If the last few years are any indication, it’s a trend that isn’t going to be reversed any time soon, and it won’t be reversed by further efforts at suppression. We’ve gotten really good at fighting fire…and that is part of the problem.

Deadfall that once burned regularly, perhaps every eight or ten years, now lines forest floors across the country, unburned in forty, fifty, sixty or a hundred years. Some of that material decomposes, but in arid climates, the rate of decomposition is outstripped by the seasonal fall of fuels. Fire is the only effective means of clearing thousands of acres of deadfall at a time.

When an abundance of fuel meets a forest fire, the result is usually a fire that becomes uncontrollable.
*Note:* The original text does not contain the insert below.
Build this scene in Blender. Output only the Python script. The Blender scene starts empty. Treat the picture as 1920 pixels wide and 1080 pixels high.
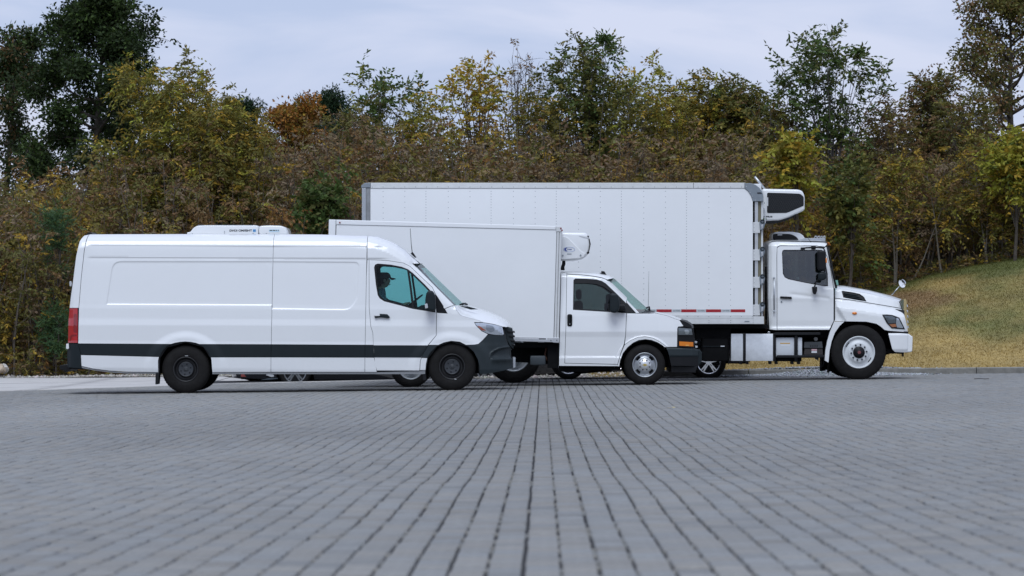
import bpy, bmesh, math, random
import numpy as np
from mathutils import Vector, geometry as geo

# ------------------------------------------------------------------ camera, sky, sun, exposure
SC = bpy.context.scene
F = 6210.0            # focal length in photograph pixels (1920 wide)
CAMZ, HOR = 1.44, 565.0
cam_data = bpy.data.cameras.new('camera')
cam = bpy.data.objects.new('camera', cam_data)
SC.collection.objects.link(cam)
SC.camera = cam
cam.location = (0, 0, CAMZ)
cam.rotation_euler = (math.radians(90), 0, 0)
cam_data.sensor_width = 36.0
cam_data.lens = F / 1920 * 36
cam_data.shift_y = (HOR - 540) / 1920
cam_data.clip_start = 0.1
cam_data.clip_end = 3000
cam_data.dof.use_dof = True
cam_data.dof.focus_distance = 57.0
cam_data.dof.aperture_fstop = 6.0

SUN_EL, SUN_AZ = math.radians(55), math.radians(188)     # azimuth clockwise from +Y: behind the camera, to its left
world = bpy.data.worlds.new('World')
SC.world = world
world.use_nodes = True
wn, wl = world.node_tree.nodes, world.node_tree.links
wn.clear()
w_out = wn.new('ShaderNodeOutputWorld')
w_bg = wn.new('ShaderNodeBackground')
w_sky = wn.new('ShaderNodeTexSky')
w_sky.sky_type = 'NISHITA'
w_sky.sun_disc = False
w_sky.sun_elevation = SUN_EL
w_sky.sun_rotation = SUN_AZ
w_tc = wn.new('ShaderNodeTexCoord')
w_map = wn.new('ShaderNodeMapping')
w_map.inputs['Scale'].default_value = (2.6, 2.6, 11.0)
w_map.inputs['Rotation'].default_value = (0.0, 0.12, 0.0)
w_noise = wn.new('ShaderNodeTexNoise')
w_noise.inputs['Scale'].default_value = 3.2
w_noise.inputs['Detail'].default_value = 5.0
w_noise.inputs['Roughness'].default_value = 0.5
w_noise.inputs['Distortion'].default_value = 0.4
w_ramp = wn.new('ShaderNodeValToRGB')
w_ramp.color_ramp.elements[0].position = 0.40
w_ramp.color_ramp.elements[0].color = (3.9, 4.6, 6.4, 1)
w_ramp.color_ramp.elements[1].position = 0.60
w_ramp.color_ramp.elements[1].color = (5.2, 5.6, 7.1, 1)
w_mix = wn.new('ShaderNodeMix')
w_mix.data_type = 'RGBA'
w_mix.inputs['Factor'].default_value = 0.93              # overcast: cloud over nearly all of the clear sky
w_bg.inputs['Strength'].default_value = 0.10
wl.new(w_tc.outputs['Generated'], w_map.inputs['Vector'])
wl.new(w_map.outputs['Vector'], w_noise.inputs['Vector'])
wl.new(w_noise.outputs['Fac'], w_ramp.inputs['Fac'])
wl.new(w_sky.outputs['Color'], w_mix.inputs['A'])
wl.new(w_ramp.outputs['Color'], w_mix.inputs['B'])
wl.new(w_mix.outputs['Result'], w_bg.inputs['Color'])
wl.new(w_bg.outputs['Background'], w_out.inputs['Surface'])

sun_data = bpy.data.lights.new('sun', 'SUN')
sun_data.energy = 1.5
sun_data.angle = math.radians(35)
sun_data.color = (0.87, 0.935, 1.0)
sun = bpy.data.objects.new('sun', sun_data)
SC.collection.objects.link(sun)
_sd = Vector((math.sin(SUN_AZ) * math.cos(SUN_EL), math.cos(SUN_AZ) * math.cos(SUN_EL), math.sin(SUN_EL)))
sun.rotation_euler = (-_sd).to_track_quat('-Z', 'Y').to_euler()

SC.view_settings.view_transform = 'Standard'
SC.view_settings.look = 'None'
SC.view_settings.exposure = 0.35
SC.view_settings.gamma = 1.0
SC.view_settings.use_curve_mapping = False
SC.render.engine = 'CYCLES'
SC.cycles.max_bounces = 8
SC.cycles.transparent_max_bounces = 16
SC.cycles.use_denoising = True

# ------------------------------------------------------------------ materials
MATS = {}
def mat(name, col=(.5, .5, .5), rough=.5, metal=0.0, spec=.5, coat=0.0, bump=0.0, bscale=60.0, vary=0.0, vscale=3.0, attr=None, trans=0.0, sheen=0):
    if name in MATS: return MATS[name]
    m = bpy.data.materials.new(name); m.use_nodes = True
    nt = m.node_tree; n = nt.nodes; l = nt.links
    b = n['Principled BSDF']
    b.inputs['Base Color'].default_value = (*col, 1)
    b.inputs['Roughness'].default_value = rough
    b.inputs['Metallic'].default_value = metal
    b.inputs['Specular IOR Level'].default_value = spec
    b.inputs['Coat Weight'].default_value = coat
    b.inputs['Coat Roughness'].default_value = 0.04
    tc = n.new('ShaderNodeTexCoord')
    src = None
    if attr:
        a = n.new('ShaderNodeAttribute'); a.attribute_name = attr; src = a.outputs['Color']
    if vary:
        nz = n.new('ShaderNodeTexNoise'); nz.inputs['Scale'].default_value = vscale; nz.inputs['Detail'].default_value = 6
        nz.inputs['Roughness'].default_value = .65
        l.new(tc.outputs['Object'], nz.inputs['Vector'])
        mr = n.new('ShaderNodeMapRange'); mr.inputs[1].default_value = .3; mr.inputs[2].default_value = .7
        mr.inputs[3].default_value = 1 - vary; mr.inputs[4].default_value = 1 + vary
        l.new(nz.outputs['Fac'], mr.inputs[0])
        mx = n.new('ShaderNodeVectorMath'); mx.operation = 'SCALE'
        if src: l.new(src, mx.inputs[0])
        else: mx.inputs[0].default_value = col
        l.new(mr.outputs[0], mx.inputs['Scale']); src = mx.outputs[0]
        rr = n.new('ShaderNodeMath'); rr.operation = 'MULTIPLY_ADD'
        rr.inputs[1].default_value = -.25 * rough; rr.inputs[2].default_value = rough * 1.1
        l.new(nz.outputs['Fac'], rr.inputs[0]); l.new(rr.outputs[0], b.inputs['Roughness'])
    if src: l.new(src, b.inputs['Base Color'])
    if bump:
        nz2 = n.new('ShaderNodeTexNoise'); nz2.inputs['Scale'].default_value = bscale; nz2.inputs['Detail'].default_value = 4
        l.new(tc.outputs['Object'], nz2.inputs['Vector'])
        bp = n.new('ShaderNodeBump'); bp.inputs['Strength'].default_value = bump; bp.inputs['Distance'].default_value = .01
        l.new(nz2.outputs['Fac'], bp.inputs['Height']); l.new(bp.outputs[0], b.inputs['Normal'])
    if trans:
        tr = n.new('ShaderNodeBsdfTranslucent'); mxs = n.new('ShaderNodeMixShader'); mxs.inputs[0].default_value = trans
        if src: l.new(src, tr.inputs['Color'])
        else: tr.inputs['Color'].default_value = (*col, 1)
        l.new(b.outputs[0], mxs.inputs[1]); l.new(tr.outputs[0], mxs.inputs[2])
        l.new(mxs.outputs[0], n['Material Output'].inputs['Surface'])
    MATS[name] = m
    return m

def glass(name, tint, refl=1.5, rough=0.0, cut=.55):
    if name in MATS: return MATS[name]
    m = bpy.data.materials.new(name); m.use_nodes = True
    nt = m.node_tree; n = nt.nodes; l = nt.links
    n.remove(n['Principled BSDF'])
    t = n.new('ShaderNodeBsdfTransparent'); t.inputs['Color'].default_value = (*tint, 1)
    g = n.new('ShaderNodeBsdfGlossy'); g.inputs['Roughness'].default_value = .02 + rough
    fr = n.new('ShaderNodeFresnel'); fr.inputs['IOR'].default_value = refl
    mx = n.new('ShaderNodeMixShader')
    mul = n.new('ShaderNodeMath'); mul.operation = 'MULTIPLY'; mul.inputs[1].default_value = cut
    l.new(fr.outputs[0], mul.inputs[0]); l.new(mul.outputs[0], mx.inputs[0]); l.new(t.outputs[0], mx.inputs[1]); l.new(g.outputs[0], mx.inputs[2])
    l.new(mx.outputs[0], n['Material Output'].inputs['Surface'])
    MATS[name] = m
    return m

WHITE = mat('white_paint', (.76, .77, .775), .30, coat=.7, vary=.012, vscale=1.5)
WHITE2 = mat('white_box_skin', (.80, .81, .815), .38, coat=.25, vary=.02, vscale=1.2)
WHITE3 = mat('white_truck_paint', (.76, .77, .77), .34, coat=.6, vary=.02, vscale=2.0)
PLASTIC = mat('dark_plastic', (.0105, .016, .019), .5, spec=.25, vary=.10, vscale=9)
PLASTIC2 = mat('grey_bumper_plastic', (.020, .028, .032), .52, spec=.3, vary=.08, vscale=7)
BLACK = mat('black_plastic', (.006, .0065, .008), .48, spec=.28)
FLAT = mat('chassis_black', (.004, .0042, .005), .8, spec=.15, vary=.3, vscale=6)
LINER = mat('interior_liner', (.018, .02, .022), .8)
RUBBER = mat('tyre_rubber', (.0085, .0078, .0076), .8, spec=.25, vary=.25, vscale=14, bump=.25, bscale=90)
STEELB = mat('black_steel_wheel', (.012, .012, .013), .45)
HUBP = mat('hub_cap_grey', (.030, .034, .040), .45)
STEEL = mat('brushed_steel', (.52, .54, .56), .33, metal=.9, vary=.08, vscale=12)
ALU = mat('aluminium', (.62, .63, .64), .38, metal=.75, vary=.10, vscale=5)
ALUW = mat('painted_aluminium', (.62, .63, .63), .42, vary=.06, vscale=8)
GREYM = mat('grey_casting', (.20, .23, .26), .5, vary=.12, vscale=9)
CHROME = mat('chrome', (.85, .86, .88), .07, metal=1.0)
TANK = mat('tank_aluminium', (.62, .64, .66), .38, metal=.35, vary=.12, vscale=7)
WWHEEL = mat('white_wheel', (.62, .64, .65), .4, vary=.05, vscale=9)
REDL = mat('red_lens', (.42, .012, .015), .12, coat=1.0)
REDD = mat('dark_red_lens', (.22, .006, .01), .15, coat=1.0)
AMBER = mat('amber_lens', (.75, .21, .01), .18, coat=.8)
LENS = mat('lamp_reflector', (.72, .74, .77), .12, metal=.55)
LENSG = mat('lamp_grey', (.16, .18, .19), .15, metal=.35)
TAPER = mat('red_tape', (.36, .012, .02), .35)
TAPEW = mat('silver_tape', (.50, .53, .55), .35)
INK = mat('dark_ink', (.02, .025, .035), .5)
BLUE = mat('blue_ink', (.03, .06, .26), .5)
CYAN = mat('cyan_ink', (.10, .35, .62), .5)
GREEN = mat('green_ink', (.10, .17, .05), .5)
GOLD = mat('gold_emblem', (.55, .40, .10), .3, metal=.5)
PAPER = mat('sticker_white', (.68, .70, .72), .5)
ORNG = mat('warning_stripe', (.62, .38, .12), .5)
PINK = mat('pink_sticker', (.62, .40, .42), .5)
GLASS_T = glass('teal_glass', (.42, .74, .74))
GLASS_W = glass('windscreen_glass', (.50, .74, .72), 1.3, cut=.35)
GLASS_D = glass('dark_tinted_glass', (.24, .30, .29), 1.55, cut=.9)
GLASS_G = glass('grey_glass', (.40, .47, .45), 2.1, cut=1.0)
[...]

Instead of staying close to the ground, burning away dead leaves, needles, brush and overcrowded saplings, it begins to exhibit extreme fire behavior. It crowns, reaching the tops of tall trees and spreading from tree to tree above the ground, often killing trees that would easily survive a mild to moderate burn. Intense heat builds and the fire creates its own weather patterns, drawing in cool air at its base, reaching ever higher into the tree canopy, moving rapidly, defying control. Add low humidity and a wind event to this scenario, and a firestorm can be born in moments.

Paradigm Shift

Fire in the forest is not an “if”, but a “when”. The longer that “when” is held back, the more time that lapses between fire events, the hotter a fire can burn, and the more potential it has for becoming destructive. That is the scenario we face now, across the country, and indeed, across the globe, as Australia, the Russian plateau and Israel join us with catastrophic fire events in the last several years.

We need to change our perspective on what fire is. It is not an enemy to fight at all costs. We cannot wage a war on wild fire indefinitely. The longer we win most of the battles, the higher the cards are stacked against us for the time when all of our efforts at prevention create the perfect fire storm and we are powerless to control it.

We are there now, in many places in the United States. The first time a fire burns in one of these areas that has been so carefully guarded against fire, the results will likely include some severe, destructive burning. There is probably no way around that. But then what? Will we do the same thing again? Or will we create a new awareness in the wake of that fire event, and allow it to be the starting point of a new management scenario that incorporates fire into the long term plans and goals for a region?

We need to make that paradigm shift…to return, in a sense, to an aboriginal understanding of fire. It won’t be an easy change to make, but it’s one whose time has arrived.